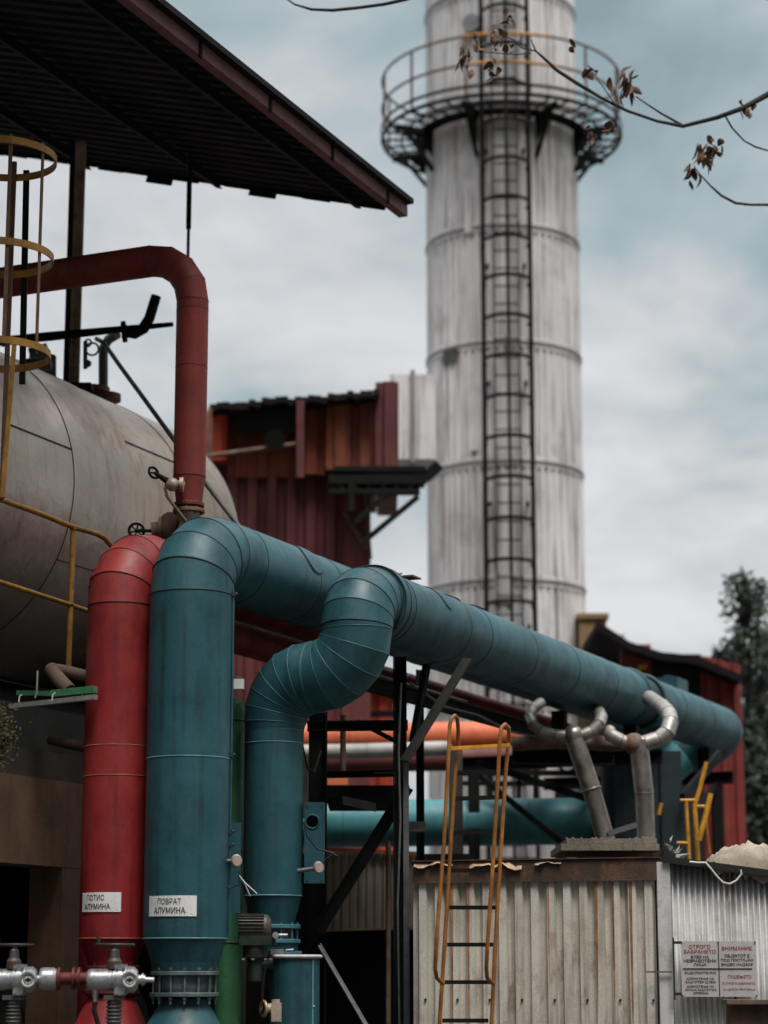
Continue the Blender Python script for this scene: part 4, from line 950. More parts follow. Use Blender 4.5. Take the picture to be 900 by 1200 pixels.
# ================================================================ MOTORISED VALVE ACTUATORS
def actuator():
    Y = 15.0; u = Y/F; c = at(150, 1148, Y)
    t = thing('motorised_valve', 'silver motorised valve actuator with round dial in front of the crimson pipe foot', 'valve', V((c.x, Y, 0)), group='motorised valve actuators at the foot of the pipes')
    p = lambda x, y, d=0: c+V(((x-150)*u, d, (1148-y)*u))
    part('motor', ['silver'], t, lambda b: (b.lathe([(.001, -.004), (.055, 0), (.066, .012), (.070, .03), (.070, .17), (.074, .175), (.074, .19)], p(103, 1148), XX, 32)) and None)
    part('gear_housing', ['silver'], t, lambda b: (b.cyl(p(136, 1148), p(149, 1148), .092, n=32), b.lathe([(.075, 0), (.085, .01), (.085, .05), (.06, .075), (.001, .08)], p(148, 1148), XX, 28), b.box(p(142, 1148), .07, .15, .20)) and None)
    dial = part('dial', ['silver'], t, lambda b: (b.lathe([(.058, 0), (.058, .03), (.050, .045), (.044, .045), (.044, .03), (.001, .03)], p(154, 1148, -.075), -YY, 32)) and None)
    part('dial_face', ['white'], dial, lambda b: b.cyl(p(154, 1148, -.105), p(154, 1148, -.108), .042, n=28))
    part('pointer', ['ink'], dial, lambda b: (b.box(p(154, 1148, -.111), .045, .004, .014), b.box(p(154, 1148, -.111), .012, .004, .03), b.torus(p(154, 1148, -.109), YY, .03, .0025, 24, 4)) and None)
    part('output_shaft', ['silver'], t, lambda b: (b.cyl(p(160, 1148), p(170, 1148), .032, n=18), b.cyl(p(170, 1148), p(180, 1148.5), .018, n=14), b.cyl(p(166, 1148), p(168, 1148), .042, n=18)) and None)
    part('bonnet', ['steel'], t, lambda b: (b.lathe([(.05, 0), (.05, .05), (.035, .07), (.03, .12), (.022, .13)], p(134, 1136), UP, 22)) and None)
    part('handwheel', ['black2'], t, lambda b: (b.torus(p(134, 1109), UP, .125, .010, 36, 8), [b.beam(p(134, 1109)-V((math.cos(a), math.sin(a), 0))*.12, p(134, 1109)+V((math.cos(a), math.sin(a), 0))*.12, .014, .008) for a in (0, 1.05, 2.1)], b.cyl(p(134, 1113), p(134, 1107), .022, n=14)) and None)
    part('wheel_handle', ['black2'], t, lambda b: b.cyl(p(115, 1109), p(115, 1099), .012, n=10))
    def stem(b):
        b.cyl(p(135, 1205), p(135, 1166), .045, n=20)
        for k in range(7): b.torus(p(135, 1174+k*4.2), UP, .047, .007, 24, 6)
        b.box(p(135, 1168), .13, .12, .03); b.cyl(p(135, 1500), p(135, 1204), .05, n=16)
    part('spindle', ['steel'], t, stem)
    part('cable_gland', ['silver'], t, lambda b: (b.cyl(p(112, 1156), p(113, 1168), .03, .02, n=14)) and None)
    part('gland_nut', ['brass'], t, lambda b: b.cyl(p(113, 1168), p(113, 1173), .018, n=6, smooth=False))
    part('cable', ['rubber'], t, lambda b: b.tube([p(113, 1172), p(112, 1182), p(116, 1195), p(122, 1215, .05), p(120, 1300, .1)], .016, 8))
    for x, z in ((139, 1134), (146, 1134), (139, 1162), (146, 1162)):
        part('bolt', ['galv'], t, lambda b: b.cyl(p(x, z, -.08), p(x, z, -.092), .009, n=6, smooth=False))
    c2 = copy_tree(t, V((c.x+(37-154)*u, Y+.05, 0)))
    c2['label'] = 'silver motorised valve actuator with a round dial at the lower left edge'
    l = thing('red_valve_link', 'dirty red flanged link pipe between the two silver valve actuators', 'pipe', p(80, 1148, .1))
    part('pipe', ['red_dark'], l, lambda b: b.cyl(p(68, 1147, .08), p(104, 1147, .08), .042, n=20))
    for x in (69, 86, 92): part('flange', ['red_dark'], l, lambda b: flange(b, p(x, 1147, .08), XX, .075, .018, 24))
    s = thing('silver_motor_drum', 'plain silver motor drum right of the lower-left dial', 'motor', p(60, 1148, .05))
    part('casing', ['silver'], s, lambda b: b.lathe([(.001, 0), (.068, .002), (.074, .02), (.074, .09), (.06, .11), (.001, .112)], p(48, 1147, .05), XX, 30))
M['black2'] = mat('worn_black_wheel', (.04, .036, .036), .5, .2, .3, amt=.2, bump=0)
actuator()
def tan_column():
    Y = 15.9; t = thing('peeling_column', 'narrow tan column with peeling pale paint behind the red pipe foot', 'column', V((at(88, 1100, Y).x, Y, 0)))
    a, c = at(89, 1095, Y), at(98, 1095, Y)

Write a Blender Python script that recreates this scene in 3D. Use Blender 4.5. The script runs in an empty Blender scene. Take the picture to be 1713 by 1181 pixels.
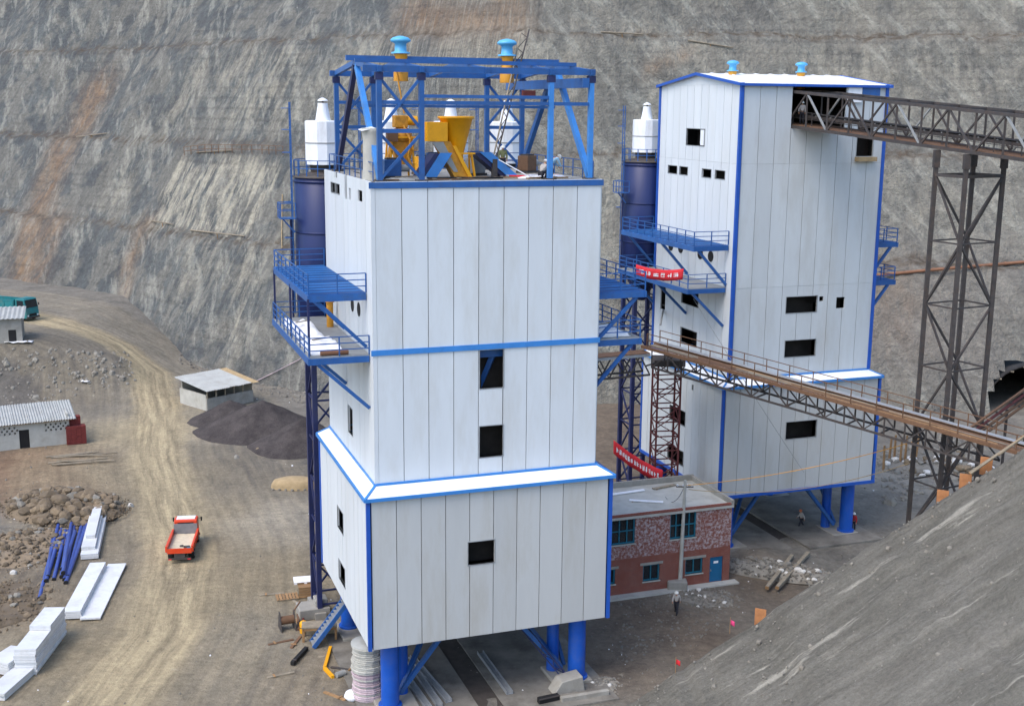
import bpy, math, random
import numpy as np
from math import sin, cos, pi, radians, sqrt, atan2
from mathutils import Vector, Matrix, noise

random.seed(7)
S = bpy.context.scene
COL = S.collection

# ------------------------------------------------------------------ camera
F, T, R, H = 2015.966, .20111373, .00868509, 36.0
PW, PH = 1713., 1181.
CX, CY = PW/2, PH/2
cd = bpy.data.cameras.new('camera'); cam = bpy.data.objects.new('camera', cd); COL.objects.link(cam)
cd.sensor_fit = 'HORIZONTAL'; cd.sensor_width = 36; cd.lens = F/PW*36; cd.clip_start = .5; cd.clip_end = 6000
cam.matrix_world = Matrix.Translation((0, 0, H)) @ Matrix.Rotation(pi/2-T, 4, 'X') @ Matrix.Rotation(R, 4, 'Z')
S.camera = cam

# ------------------------------------------------------------------ sky, sun, exposure
SUN_EL, SUN_AZ = radians(56), radians(-134)      # azimuth measured from +Y (away from the camera) towards +X
wd = bpy.data.worlds.new('World'); S.world = wd; wd.use_nodes = True
nt = wd.node_tree; bg = nt.nodes['Background']
sky = nt.nodes.new('ShaderNodeTexSky'); sky.sky_type = 'NISHITA'; sky.sun_disc = False
sky.sun_elevation = SUN_EL; sky.sun_rotation = SUN_AZ; sky.air_density = 1.0; sky.dust_density = 3.0; sky.ozone_density = 1.0; sky.altitude = 300
hs = nt.nodes.new('ShaderNodeHueSaturation'); hs.inputs['Saturation'].default_value = 1.12
nt.links.new(sky.outputs[0], hs.inputs['Color']); nt.links.new(hs.outputs[0], bg.inputs[0]); bg.inputs[1].default_value = .15
sl = bpy.data.lights.new('sun', 'SUN'); sl.energy = .6; sl.angle = radians(35); sl.color = (1, .985, .96)
sun = bpy.data.objects.new('sun', sl); COL.objects.link(sun)
sd = Vector((sin(SUN_AZ)*cos(SUN_EL), cos(SUN_AZ)*cos(SUN_EL), sin(SUN_EL)))
sun.rotation_euler = sd.to_track_quat('Z', 'Y').to_euler()
vs = S.view_settings; vs.view_transform = 'Standard'; vs.look = 'None'; vs.gamma = 1; vs.exposure = 1.22; vs.use_curve_mapping = False
S.render.engine = 'CYCLES'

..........

_Set task_.
All the records need to be repeated exactly, with the images dropped.

_In response_.
Continue the Blender Python script for this scene: part 4, from line 950. More parts follow. Use Blender 4.5. Take the picture to be 900 by 1200 pixels.
# ================================================================ MOTORISED VALVE ACTUATORS
def actuator():
    Y = 15.0; u = Y/F; c = at(150, 1148, Y)
    t = thing('motorised_valve', 'silver motorised valve actuator with round dial in front of the crimson pipe foot', 'valve', V((c.x, Y, 0)), group='motorised valve actuators at the foot of the pipes')
    p = lambda x, y, d=0: c+V(((x-150)*u, d, (1148-y)*u))
    part('motor', ['silver'], t, lambda b: (b.lathe([(.001, -.004), (.055, 0), (.066, .012), (.070, .03), (.070, .17), (.074, .175), (.074, .19)], p(103, 1148), XX, 32)) and None)
    part('gear_housing', ['silver'], t, lambda b: (b.cyl(p(136, 1148), p(149, 1148), .092, n=32), b.lathe([(.075, 0), (.085, .01), (.085, .05), (.06, .075), (.001, .08)], p(148, 1148), XX, 28), b.box(p(142, 1148), .07, .15, .20)) and None)
    dial = part('dial', ['silver'], t, lambda b: (b.lathe([(.058, 0), (.058, .03), (.050, .045), (.044, .045), (.044, .03), (.001, .03)], p(154, 1148, -.075), -YY, 32)) and None)
    part('dial_face', ['white'], dial, lambda b: b.cyl(p(154, 1148, -.105), p(154, 1148, -.108), .042, n=28))
    part('pointer', ['ink'], dial, lambda b: (b.box(p(154, 1148, -.111), .045, .004, .014), b.box(p(154, 1148, -.111), .012, .004, .03), b.torus(p(154, 1148, -.109), YY, .03, .0025, 24, 4)) and None)
    part('output_shaft', ['silver'], t, lambda b: (b.cyl(p(160, 1148), p(170, 1148), .032, n=18), b.cyl(p(170, 1148), p(180, 1148.5), .018, n=14), b.cyl(p(166, 1148), p(168, 1148), .042, n=18)) and None)
    part('bonnet', ['steel'], t, lambda b: (b.lathe([(.05, 0), (.05, .05), (.035, .07), (.03, .12), (.022, .13)], p(134, 1136), UP, 22)) and None)
    part('handwheel', ['black2'], t, lambda b: (b.torus(p(134, 1109), UP, .125, .010, 36, 8), [b.beam(p(134, 1109)-V((math.cos(a), math.sin(a), 0))*.12, p(134, 1109)+V((math.cos(a), math.sin(a), 0))*.12, .014, .008) for a in (0, 1.05, 2.1)], b.cyl(p(134, 1113), p(134, 1107), .022, n=14)) and None)
    part('wheel_handle', ['black2'], t, lambda b: b.cyl(p(115, 1109), p(115, 1099), .012, n=10))
    def stem(b):
        b.cyl(p(135, 1205), p(135, 1166), .045, n=20)
        for k in range(7): b.torus(p(135, 1174+k*4.2), UP, .047, .007, 24, 6)
        b.box(p(135, 1168), .13, .12, .03); b.cyl(p(135, 1500), p(135, 1204), .05, n=16)
    part('spindle', ['steel'], t, stem)
    part('cable_gland', ['silver'], t, lambda b: (b.cyl(p(112, 1156), p(113, 1168), .03, .02, n=14)) and None)
    part('gland_nut', ['brass'], t, lambda b: b.cyl(p(113, 1168), p(113, 1173), .018, n=6, smooth=False))
    part('cable', ['rubber'], t, lambda b: b.tube([p(113, 1172), p(112, 1182), p(116, 1195), p(122, 1215, .05), p(120, 1300, .1)], .016, 8))
    for x, z in ((139, 1134), (146, 1134), (139, 1162), (146, 1162)):
        part('bolt', ['galv'], t, lambda b: b.cyl(p(x, z, -.08), p(x, z, -.092), .009, n=6, smooth=False))
    c2 = copy_tree(t, V((c.x+(37-154)*u, Y+.05, 0)))
    c2['label'] = 'silver motorised valve actuator with a round dial at the lower left edge'
    l = thing('red_valve_link', 'dirty red flanged link pipe between the two silver valve actuators', 'pipe', p(80, 1148, .1))
    part('pipe', ['red_dark'], l, lambda b: b.cyl(p(68, 1147, .08), p(104, 1147, .08), .042, n=20))
    for x in (69, 86, 92): part('flange', ['red_dark'], l, lambda b: flange(b, p(x, 1147, .08), XX, .075, .018, 24))
    s = thing('silver_motor_drum', 'plain silver motor drum right of the lower-left dial', 'motor', p(60, 1148, .05))
    part('casing', ['silver'], s, lambda b: b.lathe([(.001, 0), (.068, .002), (.074, .02), (.074, .09), (.06, .11), (.001, .112)], p(48, 1147, .05), XX, 30))
M['black2'] = mat('worn_black_wheel', (.04, .036, .036), .5, .2, .3, amt=.2, bump=0)
actuator()
def tan_column():
    Y = 15.9; t = thing('peeling_column', 'narrow tan column with peeling pale paint behind the red pipe foot', 'column', V((at(88, 1100, Y).x, Y, 0)))
    a, c = at(89, 1095, Y), at(98, 1095, Y)

Write a Blender Python script that recreates this scene in 3D. Use Blender 4.5. The script runs in an empty Blender scene. Take the picture to be 1713 by 1181 pixels.
import bpy, math, random
import numpy as np
from math import sin, cos, pi, radians, sqrt, atan2
from mathutils import Vector, Matrix, noise

random.seed(7)
S = bpy.context.scene
COL = S.collection

# ------------------------------------------------------------------ camera
F, T, R, H = 2015.966, .20111373, .00868509, 36.0
PW, PH = 1713., 1181.
CX, CY = PW/2, PH/2
cd = bpy.data.cameras.new('camera'); cam = bpy.data.objects.new('camera', cd); COL.objects.link(cam)
cd.sensor_fit = 'HORIZONTAL'; cd.sensor_width = 36; cd.lens = F/PW*36; cd.clip_start = .5; cd.clip_end = 6000
cam.matrix_world = Matrix.Translation((0, 0, H)) @ Matrix.Rotation(pi/2-T, 4, 'X') @ Matrix.Rotation(R, 4, 'Z')
S.camera = cam

# ------------------------------------------------------------------ sky, sun, exposure
SUN_EL, SUN_AZ = radians(56), radians(-134)      # azimuth measured from +Y (away from the camera) towards +X
wd = bpy.data.worlds.new('World'); S.world = wd; wd.use_nodes = True
nt = wd.node_tree; bg = nt.nodes['Background']
sky = nt.nodes.new('ShaderNodeTexSky'); sky.sky_type = 'NISHITA'; sky.sun_disc = False
sky.sun_elevation = SUN_EL; sky.sun_rotation = SUN_AZ; sky.air_density = 1.0; sky.dust_density = 3.0; sky.ozone_density = 1.0; sky.altitude = 300
hs = nt.nodes.new('ShaderNodeHueSaturation'); hs.inputs['Saturation'].default_value = 1.12
nt.links.new(sky.outputs[0], hs.inputs['Color']); nt.links.new(hs.outputs[0], bg.inputs[0]); bg.inputs[1].default_value = .15
sl = bpy.data.lights.new('sun', 'SUN'); sl.energy = .6; sl.angle = radians(35); sl.color = (1, .985, .96)
sun = bpy.data.objects.new('sun', sl); COL.objects.link(sun)
sd = Vector((sin(SUN_AZ)*cos(SUN_EL), cos(SUN_AZ)*cos(SUN_EL), sin(SUN_EL)))
sun.rotation_euler = sd.to_track_quat('Z', 'Y').to_euler()
vs = S.view_settings; vs.view_transform = 'Standard'; vs.look = 'None'; vs.gamma = 1; vs.exposure = 1.22; vs.use_curve_mapping = False
S.render.engine = 'CYCLES'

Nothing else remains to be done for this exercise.